OBJECTIVE: Select, from the material below, each line with "scene" in it.

DATA SEGMENT:
═══

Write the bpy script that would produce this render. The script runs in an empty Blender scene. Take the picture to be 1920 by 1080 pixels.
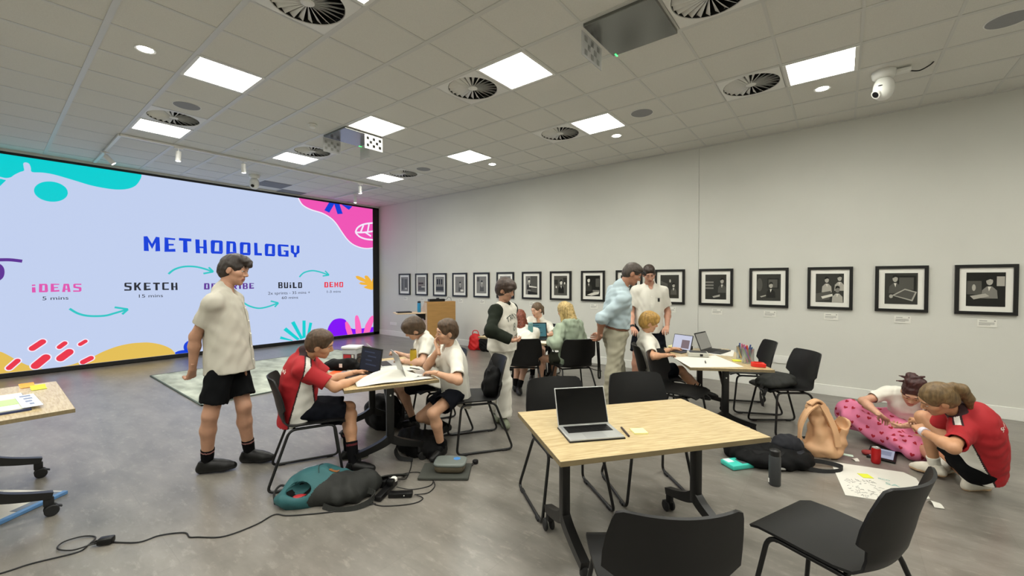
import bpy, bmesh, math, random
import numpy as np
from mathutils import Vector, Matrix

# ---------------------------------------------------------------- camera
SC = bpy.context.scene
COL = SC.collection
YAW, PIT, ROL = 2.23984, -0.01987, -0.00123
CAM = Vector((4.68749, -0.64426, 1.56385))
_F = Vector((math.cos(YAW) * math.cos(PIT), math.sin(YAW) * math.cos(PIT), math.sin(PIT)))
_R = Vector((math.sin(YAW), -math.cos(YAW), 0.0))
_U = _R.cross(_F)
_c, _s = math.cos(ROL), math.sin(ROL)
_R2, _U2 = _c * _R + _s * _U, -_s * _R + _c * _U
cd = bpy.data.cameras.new('camera')
cd.sensor_width = 36.0
cd.lens = 780.93 / 1920.0 * 36.0
cd.clip_start = 0.05
cam = bpy.data.objects.new('camera', cd)
cam.matrix_world = Matrix(((_R2.x, _U2.x, -_F.x, CAM.x), (_R2.y, _U2.y, -_F.y, CAM.y), (_R2.z, _U2.z, -_F.z, CAM.z), (0, 0, 0, 1)))
COL.objects.link(cam)
SC.camera = cam

# ---------------------------------------------------------------- world, exposure
w = bpy.data.worlds.new('world')
SC.world = w
w.use_nodes = True
w.node_tree.nodes['Background'].inputs[0].default_value = (0.55, 0.6, 0.66, 1)
w.node_tree.nodes['Background'].inputs[1].default_value = 0.12
SC.view_settings.view_transform = 'Standard'
SC.view_settings.look = 'None'
SC.view_settings.exposure = 0.12
SC.view_settings.gamma = 1.0
SC.view_settings.use_curve_mapping = False
PANEL_POWER = 17.0            # glow of the recessed ceiling light panels' diffusers
PANEL_WATTS = 12.0            # light thrown down by each panel
PANEL_SPREAD = 150            # beam angle of a panel, degrees
DOWN_POWER = 35.0             # radiance of the round downlights
SCREEN_POWER = 0.93           # the display wall's brightness
PANEL_COLOR = (1.0, 0.985, 0.895)
CEIL = 3.654
rng = random.Random(7)

# ---------------------------------------------------------------- helpers
def lin(h):
    h = h.lstrip('#')
    o = []
    for k in (0, 2, 4):
        v = int(h[k:k + 2], 16) / 255.0
        o.append(v / 12.92 if v <= 0.04045 else ((v + 0.055) / 1.055) ** 2.4)
    return (o[0], o[1], o[2], 1.0)

MATS = {}
def mat(name, col='#808080', rough=0.5, metal=0.0, noise=0.0, nscale=20.0, bump=0.0, bscale=200.0, emit=0.0, emit_col=None,
        alpha=1.0, trans=0.0, spec=0.5, stretch=None):
    """procedural Principled material; noise = amount of colour variation of the surface itself"""
    if name in MATS:
        return MATS[name]
    m = bpy.data.materials.new(name)
    m.use_nodes = True
    nt = m.node_tree
    b = nt.nodes['Principled BSDF']
    c = lin(col) if isinstance(col, str) else (*col, 1.0)
    b.inputs['Base Color'].default_value = c
    b.inputs['Roughness'].default_value = rough
    b.inputs['Metallic'].default_value = metal
    b.inputs['Specular IOR Level'].default_value = spec
    b.inputs['Alpha'].default_value = alpha
    b.inputs['Transmission Weight'].default_value = trans
    if emit:
        b.inputs['Emission Color'].default_value = (lin(emit_col) if isinstance(emit_col, str) else (*emit_col, 1)) if emit_col else c
        b.inputs['Emission Strength'].default_value = emit
    if noise or bump:
        tc = nt.nodes.new('ShaderNodeTexCoord')
        mp = nt.nodes.new('ShaderNodeMapping')
        nt.links.new(tc.outputs['Object'], mp.inputs['Vector'])
        if stretch:
            mp.inputs['Scale'].default_value = stretch
    if noise:
        n = nt.nodes.new('ShaderNodeTexNoise')
        n.inputs['Scale'].default_value = nscale
        n.inputs['Detail'].default_value = 4
        nt.links.new(mp.outputs[0], n.inputs['Vector'])
        r = nt.nodes.new('ShaderNodeValToRGB')
        r.color_ramp.elements[0].position = 0.3
        r.color_ramp.elements[1].position = 0.7
        r.color_ramp.elements[0].color = (*[max(0, x * (1 - noise)) for x in c[:3]], 1)
        r.color_ramp.elements[1].color = (*[min(1, x * (1 + noise)) for x in c[:3]], 1)
        nt.links.new(n.outputs['Fac'], r.inputs[0])
        nt.links.new(r.outputs[0], b.inputs['Base Color'])
    if bump:
        n2 = nt.nodes.new('ShaderNodeTexNoise')
        n2.inputs['Scale'].default_value = bscale
        n2.inputs['Detail'].default_value = 3
        nt.links.new(mp.outputs[0], n2.inputs['Vector'])
        bp = nt.nodes.new('ShaderNodeBump')
        bp.inputs['Strength'].default_value = bump
        bp.inputs['Distance'].default_value = 0.01
        nt.links.new(n2.outputs['Fac'], bp.inputs['Height'])
        nt.links.new(bp.outputs[0], b.inputs['Normal'])
    MATS[name] = m
    return m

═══

EXERCISE RESULT:
Write the bpy script that would produce this render. The script runs in an empty Blender scene. Take the picture to be 1920 by 1080 pixels.
SC = bpy.context.scene